* **COLLECTED MATERIAL**:
....................

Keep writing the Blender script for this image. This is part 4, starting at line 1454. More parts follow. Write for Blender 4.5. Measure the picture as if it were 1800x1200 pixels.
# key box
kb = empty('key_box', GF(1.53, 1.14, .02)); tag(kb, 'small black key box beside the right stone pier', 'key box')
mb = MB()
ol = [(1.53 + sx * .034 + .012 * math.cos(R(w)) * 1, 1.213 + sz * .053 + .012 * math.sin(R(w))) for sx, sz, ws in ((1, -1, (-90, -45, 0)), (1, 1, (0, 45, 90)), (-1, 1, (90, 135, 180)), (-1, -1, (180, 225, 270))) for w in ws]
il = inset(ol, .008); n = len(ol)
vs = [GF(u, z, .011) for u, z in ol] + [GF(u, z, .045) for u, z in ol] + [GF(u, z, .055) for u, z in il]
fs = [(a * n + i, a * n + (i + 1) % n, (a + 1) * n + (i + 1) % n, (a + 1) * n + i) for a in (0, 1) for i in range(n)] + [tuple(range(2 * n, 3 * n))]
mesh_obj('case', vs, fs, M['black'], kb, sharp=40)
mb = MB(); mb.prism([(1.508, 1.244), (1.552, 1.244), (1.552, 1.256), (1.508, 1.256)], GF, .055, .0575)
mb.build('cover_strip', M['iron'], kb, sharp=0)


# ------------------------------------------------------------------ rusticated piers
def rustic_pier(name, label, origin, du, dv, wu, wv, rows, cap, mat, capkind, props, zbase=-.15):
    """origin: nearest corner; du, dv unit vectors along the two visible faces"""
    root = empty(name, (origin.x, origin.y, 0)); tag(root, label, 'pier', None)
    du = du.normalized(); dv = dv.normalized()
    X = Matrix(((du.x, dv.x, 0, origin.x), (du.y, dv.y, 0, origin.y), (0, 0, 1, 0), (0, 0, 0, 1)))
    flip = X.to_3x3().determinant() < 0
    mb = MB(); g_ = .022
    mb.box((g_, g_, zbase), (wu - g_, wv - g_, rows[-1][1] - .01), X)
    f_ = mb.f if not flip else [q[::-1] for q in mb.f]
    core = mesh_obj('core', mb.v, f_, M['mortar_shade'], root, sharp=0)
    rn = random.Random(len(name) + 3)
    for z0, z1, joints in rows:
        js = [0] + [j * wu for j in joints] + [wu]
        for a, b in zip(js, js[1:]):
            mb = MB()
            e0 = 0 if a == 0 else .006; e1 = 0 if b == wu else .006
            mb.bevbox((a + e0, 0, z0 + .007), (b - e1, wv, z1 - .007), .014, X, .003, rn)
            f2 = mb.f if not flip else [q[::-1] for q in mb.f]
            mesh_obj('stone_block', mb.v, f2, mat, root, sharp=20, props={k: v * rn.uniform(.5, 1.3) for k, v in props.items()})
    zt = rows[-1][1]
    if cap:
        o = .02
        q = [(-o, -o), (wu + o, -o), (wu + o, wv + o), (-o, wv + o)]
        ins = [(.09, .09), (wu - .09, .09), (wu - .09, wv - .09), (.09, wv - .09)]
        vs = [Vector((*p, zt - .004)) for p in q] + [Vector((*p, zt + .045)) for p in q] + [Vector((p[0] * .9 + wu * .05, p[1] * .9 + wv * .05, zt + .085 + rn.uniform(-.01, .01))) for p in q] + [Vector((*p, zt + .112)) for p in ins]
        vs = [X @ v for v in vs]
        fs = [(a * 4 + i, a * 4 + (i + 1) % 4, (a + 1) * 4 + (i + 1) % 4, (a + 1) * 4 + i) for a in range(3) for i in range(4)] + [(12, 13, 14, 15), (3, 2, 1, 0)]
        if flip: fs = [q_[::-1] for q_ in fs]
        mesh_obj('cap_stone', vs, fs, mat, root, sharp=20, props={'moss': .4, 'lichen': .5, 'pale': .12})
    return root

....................

Copy out each line exactly as written.

Keep writing the Blender script for this image. This is part 4, starting at line 1454. More parts follow. Write for Blender 4.5. Measure the picture as if it were 1800x1200 pixels.
# key box
kb = empty('key_box', GF(1.53, 1.14, .02)); tag(kb, 'small black key box beside the right stone pier', 'key box')
mb = MB()
ol = [(1.53 + sx * .034 + .012 * math.cos(R(w)) * 1, 1.213 + sz * .053 + .012 * math.sin(R(w))) for sx, sz, ws in ((1, -1, (-90, -45, 0)), (1, 1, (0, 45, 90)), (-1, 1, (90, 135, 180)), (-1, -1, (180, 225, 270))) for w in ws]
il = inset(ol, .008); n = len(ol)
vs = [GF(u, z, .011) for u, z in ol] + [GF(u, z, .045) for u, z in ol] + [GF(u, z, .055) for u, z in il]
fs = [(a * n + i, a * n + (i + 1) % n, (a + 1) * n + (i + 1) % n, (a + 1) * n + i) for a in (0, 1) for i in range(n)] + [tuple(range(2 * n, 3 * n))]
mesh_obj('case', vs, fs, M['black'], kb, sharp=40)
mb = MB(); mb.prism([(1.508, 1.244), (1.552, 1.244), (1.552, 1.256), (1.508, 1.256)], GF, .055, .0575)
mb.build('cover_strip', M['iron'], kb, sharp=0)


# ------------------------------------------------------------------ rusticated piers
def rustic_pier(name, label, origin, du, dv, wu, wv, rows, cap, mat, capkind, props, zbase=-.15):
    """origin: nearest corner; du, dv unit vectors along the two visible faces"""
    root = empty(name, (origin.x, origin.y, 0)); tag(root, label, 'pier', None)
    du = du.normalized(); dv = dv.normalized()
    X = Matrix(((du.x, dv.x, 0, origin.x), (du.y, dv.y, 0, origin.y), (0, 0, 1, 0), (0, 0, 0, 1)))
    flip = X.to_3x3().determinant() < 0
    mb = MB(); g_ = .022
    mb.box((g_, g_, zbase), (wu - g_, wv - g_, rows[-1][1] - .01), X)
    f_ = mb.f if not flip else [q[::-1] for q in mb.f]
    core = mesh_obj('core', mb.v, f_, M['mortar_shade'], root, sharp=0)
    rn = random.Random(len(name) + 3)
    for z0, z1, joints in rows:
        js = [0] + [j * wu for j in joints] + [wu]
        for a, b in zip(js, js[1:]):
            mb = MB()
            e0 = 0 if a == 0 else .006; e1 = 0 if b == wu else .006
            mb.bevbox((a + e0, 0, z0 + .007), (b - e1, wv, z1 - .007), .014, X, .003, rn)
            f2 = mb.f if not flip else [q[::-1] for q in mb.f]
            mesh_obj('stone_block', mb.v, f2, mat, root, sharp=20, props={k: v * rn.uniform(.5, 1.3) for k, v in props.items()})
    zt = rows[-1][1]
    if cap:
        o = .02
        q = [(-o, -o), (wu + o, -o), (wu + o, wv + o), (-o, wv + o)]
        ins = [(.09, .09), (wu - .09, .09), (wu - .09, wv - .09), (.09, wv - .09)]
        vs = [Vector((*p, zt - .004)) for p in q] + [Vector((*p, zt + .045)) for p in q] + [Vector((p[0] * .9 + wu * .05, p[1] * .9 + wv * .05, zt + .085 + rn.uniform(-.01, .01))) for p in q] + [Vector((*p, zt + .112)) for p in ins]
        vs = [X @ v for v in vs]
        fs = [(a * 4 + i, a * 4 + (i + 1) % 4, (a + 1) * 4 + (i + 1) % 4, (a + 1) * 4 + i) for a in range(3) for i in range(4)] + [(12, 13, 14, 15), (3, 2, 1, 0)]
        if flip: fs = [q_[::-1] for q_ in fs]
        mesh_obj('cap_stone', vs, fs, mat, root, sharp=20, props={'moss': .4, 'lichen': .5, 'pale': .12})
    return root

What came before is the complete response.